Rafael - keep it up. Even though your daughter may not realize it now, you are doing the best thing for her. I wish I could take back the feelings of hatred I had for my father when I was Rafael's daughter's age. I just wasn't old enough to realize at the time that he was doing the absolute right thing to raise a great daughter. If your child is terrified of you, you are probably raising a great kid. Unless you want your kid getting terrible grades, drinking, smoking, on drugs, and sleeping around, discipline and fear are key. I only wish all parents understood what Rafael and my father did.
Thank-you for your honest post. A lot of us forget what it was to be a self-centered child. Once a person becomes a parent, they realize what an important role a parent plays in the life of a child.
Your father cared a lot about your success in the world. After dealing with an impossible parent, the child usually becomes stronger and more immune to people out in the world that have abrasive personalities. I believe children with impossible parents grow up with a keen ability to deal with difficult people. It is better to have a parent who is invested in you and your success, than one who is emotionally absent. How many parents are just setting their children in front of a television to teach them morals, and how many parents are just letting their child walk past them on their way to their rooms after school without any concern for how the child’s day went.

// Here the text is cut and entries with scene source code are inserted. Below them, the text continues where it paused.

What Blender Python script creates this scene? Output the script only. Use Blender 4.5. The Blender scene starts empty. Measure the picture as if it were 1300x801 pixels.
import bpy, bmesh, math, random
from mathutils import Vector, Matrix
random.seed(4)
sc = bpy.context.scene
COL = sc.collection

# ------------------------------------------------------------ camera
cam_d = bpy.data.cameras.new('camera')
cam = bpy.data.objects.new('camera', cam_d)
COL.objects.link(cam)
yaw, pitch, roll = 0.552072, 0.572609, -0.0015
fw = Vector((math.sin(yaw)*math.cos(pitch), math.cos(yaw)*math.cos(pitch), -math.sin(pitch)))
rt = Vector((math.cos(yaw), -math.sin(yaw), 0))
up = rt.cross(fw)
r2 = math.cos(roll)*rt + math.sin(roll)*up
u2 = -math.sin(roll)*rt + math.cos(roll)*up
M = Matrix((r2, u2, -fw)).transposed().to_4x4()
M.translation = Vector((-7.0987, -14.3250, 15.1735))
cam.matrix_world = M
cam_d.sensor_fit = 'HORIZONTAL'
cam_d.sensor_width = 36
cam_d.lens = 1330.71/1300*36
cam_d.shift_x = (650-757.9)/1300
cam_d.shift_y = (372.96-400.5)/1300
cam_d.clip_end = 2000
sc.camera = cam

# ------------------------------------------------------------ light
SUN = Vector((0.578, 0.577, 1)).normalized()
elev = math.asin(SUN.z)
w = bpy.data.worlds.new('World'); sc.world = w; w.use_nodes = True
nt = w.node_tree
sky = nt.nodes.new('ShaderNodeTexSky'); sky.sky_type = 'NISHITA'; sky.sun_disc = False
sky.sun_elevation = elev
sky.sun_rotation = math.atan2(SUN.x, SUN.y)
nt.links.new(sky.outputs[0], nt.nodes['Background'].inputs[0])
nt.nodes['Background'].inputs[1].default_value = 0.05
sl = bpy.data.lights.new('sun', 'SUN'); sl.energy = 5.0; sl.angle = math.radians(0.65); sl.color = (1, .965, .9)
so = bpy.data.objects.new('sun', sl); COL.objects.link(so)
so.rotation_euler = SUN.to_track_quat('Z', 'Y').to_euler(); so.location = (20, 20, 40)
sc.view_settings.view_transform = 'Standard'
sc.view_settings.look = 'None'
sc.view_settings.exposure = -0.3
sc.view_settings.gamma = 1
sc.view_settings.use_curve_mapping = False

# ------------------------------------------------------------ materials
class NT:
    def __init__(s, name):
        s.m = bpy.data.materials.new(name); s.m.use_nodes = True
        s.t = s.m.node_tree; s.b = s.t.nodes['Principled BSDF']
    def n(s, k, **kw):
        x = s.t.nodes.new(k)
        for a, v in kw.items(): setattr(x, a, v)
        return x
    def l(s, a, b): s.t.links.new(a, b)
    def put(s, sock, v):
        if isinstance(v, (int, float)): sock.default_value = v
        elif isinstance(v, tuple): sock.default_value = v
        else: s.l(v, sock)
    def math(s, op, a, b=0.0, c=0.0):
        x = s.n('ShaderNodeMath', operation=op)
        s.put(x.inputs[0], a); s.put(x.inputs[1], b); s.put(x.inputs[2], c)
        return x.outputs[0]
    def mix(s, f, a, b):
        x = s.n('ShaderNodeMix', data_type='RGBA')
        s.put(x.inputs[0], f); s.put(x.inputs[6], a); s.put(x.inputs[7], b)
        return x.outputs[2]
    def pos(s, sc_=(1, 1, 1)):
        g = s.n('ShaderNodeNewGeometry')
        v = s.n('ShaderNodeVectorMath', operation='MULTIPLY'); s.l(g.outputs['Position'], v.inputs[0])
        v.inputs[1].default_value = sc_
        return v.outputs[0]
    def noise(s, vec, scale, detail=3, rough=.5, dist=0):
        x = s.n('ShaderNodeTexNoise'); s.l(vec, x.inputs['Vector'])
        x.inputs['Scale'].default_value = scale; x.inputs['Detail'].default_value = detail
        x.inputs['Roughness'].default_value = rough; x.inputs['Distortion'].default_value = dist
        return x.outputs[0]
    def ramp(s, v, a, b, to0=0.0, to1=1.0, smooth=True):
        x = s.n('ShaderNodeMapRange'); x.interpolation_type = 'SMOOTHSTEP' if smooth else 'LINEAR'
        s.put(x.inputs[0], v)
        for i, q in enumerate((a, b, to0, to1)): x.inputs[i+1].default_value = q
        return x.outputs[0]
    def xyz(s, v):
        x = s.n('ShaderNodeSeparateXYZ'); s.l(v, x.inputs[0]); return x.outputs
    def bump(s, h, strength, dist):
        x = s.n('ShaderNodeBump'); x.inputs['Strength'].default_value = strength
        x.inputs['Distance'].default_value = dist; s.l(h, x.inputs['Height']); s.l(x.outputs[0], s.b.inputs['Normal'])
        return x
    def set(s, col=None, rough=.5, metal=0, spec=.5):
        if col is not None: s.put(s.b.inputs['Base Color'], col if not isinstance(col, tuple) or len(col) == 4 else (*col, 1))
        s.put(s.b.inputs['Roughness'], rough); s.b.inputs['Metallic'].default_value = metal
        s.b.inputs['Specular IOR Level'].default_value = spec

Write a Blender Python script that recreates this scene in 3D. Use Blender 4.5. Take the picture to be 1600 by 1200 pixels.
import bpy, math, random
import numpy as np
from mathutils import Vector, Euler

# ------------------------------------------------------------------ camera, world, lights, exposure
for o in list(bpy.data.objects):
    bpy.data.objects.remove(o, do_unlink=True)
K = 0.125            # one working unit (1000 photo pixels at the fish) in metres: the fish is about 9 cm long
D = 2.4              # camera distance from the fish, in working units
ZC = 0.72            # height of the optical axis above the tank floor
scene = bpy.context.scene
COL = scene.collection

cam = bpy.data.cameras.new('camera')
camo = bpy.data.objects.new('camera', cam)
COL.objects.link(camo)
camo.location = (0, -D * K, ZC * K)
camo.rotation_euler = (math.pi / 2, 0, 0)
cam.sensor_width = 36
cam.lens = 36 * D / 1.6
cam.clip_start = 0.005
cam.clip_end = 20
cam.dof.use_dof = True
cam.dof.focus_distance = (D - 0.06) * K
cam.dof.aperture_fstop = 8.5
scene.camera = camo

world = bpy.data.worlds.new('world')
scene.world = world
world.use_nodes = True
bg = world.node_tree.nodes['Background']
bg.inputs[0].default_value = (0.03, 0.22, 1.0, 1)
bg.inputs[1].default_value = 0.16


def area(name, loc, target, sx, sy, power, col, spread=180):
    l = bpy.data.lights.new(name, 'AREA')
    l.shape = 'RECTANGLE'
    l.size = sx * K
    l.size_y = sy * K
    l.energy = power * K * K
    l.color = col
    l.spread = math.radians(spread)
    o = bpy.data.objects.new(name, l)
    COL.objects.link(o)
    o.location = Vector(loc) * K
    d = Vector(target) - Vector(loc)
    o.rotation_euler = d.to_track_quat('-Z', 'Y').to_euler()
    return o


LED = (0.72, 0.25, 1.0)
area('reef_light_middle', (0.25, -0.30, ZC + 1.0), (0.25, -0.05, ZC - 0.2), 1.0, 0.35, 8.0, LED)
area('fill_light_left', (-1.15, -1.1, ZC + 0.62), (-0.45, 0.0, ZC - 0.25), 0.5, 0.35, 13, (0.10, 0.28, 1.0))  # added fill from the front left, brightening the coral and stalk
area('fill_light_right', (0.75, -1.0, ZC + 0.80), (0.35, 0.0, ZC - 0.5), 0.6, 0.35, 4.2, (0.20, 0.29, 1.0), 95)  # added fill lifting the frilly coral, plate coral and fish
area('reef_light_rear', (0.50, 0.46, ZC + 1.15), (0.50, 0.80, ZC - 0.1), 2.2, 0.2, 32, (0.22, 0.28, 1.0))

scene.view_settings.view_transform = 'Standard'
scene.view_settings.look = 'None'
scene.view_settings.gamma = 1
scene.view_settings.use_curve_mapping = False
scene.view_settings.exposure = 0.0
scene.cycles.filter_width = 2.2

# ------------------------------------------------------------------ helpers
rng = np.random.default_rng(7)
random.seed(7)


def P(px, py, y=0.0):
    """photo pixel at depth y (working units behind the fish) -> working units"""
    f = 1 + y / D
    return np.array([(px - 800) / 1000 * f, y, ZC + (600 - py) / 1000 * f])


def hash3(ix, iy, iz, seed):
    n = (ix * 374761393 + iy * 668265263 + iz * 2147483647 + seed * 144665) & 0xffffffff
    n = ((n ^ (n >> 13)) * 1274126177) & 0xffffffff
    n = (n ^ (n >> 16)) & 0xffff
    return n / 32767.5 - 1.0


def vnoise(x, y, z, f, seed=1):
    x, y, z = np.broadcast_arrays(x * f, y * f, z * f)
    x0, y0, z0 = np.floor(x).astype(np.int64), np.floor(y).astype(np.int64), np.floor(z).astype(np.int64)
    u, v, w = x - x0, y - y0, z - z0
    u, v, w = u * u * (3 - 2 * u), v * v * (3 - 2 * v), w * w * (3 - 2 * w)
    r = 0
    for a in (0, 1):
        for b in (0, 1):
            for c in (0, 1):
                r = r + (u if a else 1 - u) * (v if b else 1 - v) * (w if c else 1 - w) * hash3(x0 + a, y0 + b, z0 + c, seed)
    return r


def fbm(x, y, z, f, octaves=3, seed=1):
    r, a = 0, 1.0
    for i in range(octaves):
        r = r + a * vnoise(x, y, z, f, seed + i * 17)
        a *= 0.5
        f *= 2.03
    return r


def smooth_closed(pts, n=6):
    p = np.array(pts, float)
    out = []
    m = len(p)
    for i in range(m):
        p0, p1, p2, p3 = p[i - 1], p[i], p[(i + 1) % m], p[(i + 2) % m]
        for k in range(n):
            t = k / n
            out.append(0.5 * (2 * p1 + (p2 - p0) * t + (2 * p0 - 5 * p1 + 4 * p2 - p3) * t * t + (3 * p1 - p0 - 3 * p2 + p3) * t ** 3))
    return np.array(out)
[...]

It is amazing that nobody in the audience that day had a problem with the fact that the daughter would not give her dad a hug! All he asked for when she arrived home was a hug from his child and she said no. It appears that she is the one who actually defines their relationship.
I don’t think that woman who described proper discipline knows what she is talking about. Given the appearance of that child, I would say missing supper is a very appropriate punishment. I don’t think gathering stones in the yard will hurt her too badly as she looks as if she needs some exercise as well. Taking away radio and computer is as silly as punishment, because poor children might not have those in the first place so it basically says that children who have video games and computers have them because they are better behaved.
I believe that the dad cares about the daughter. He wants her to learn to get a long with people and although I do not recall them saying that he called her fat, I imagine that he also worries how other people will treat her in life if she is overweight.
So what should we do? Give even more control to ungrateful child? Maybe a night in a foster home might bring her back to reality and make her realize what abuse really is.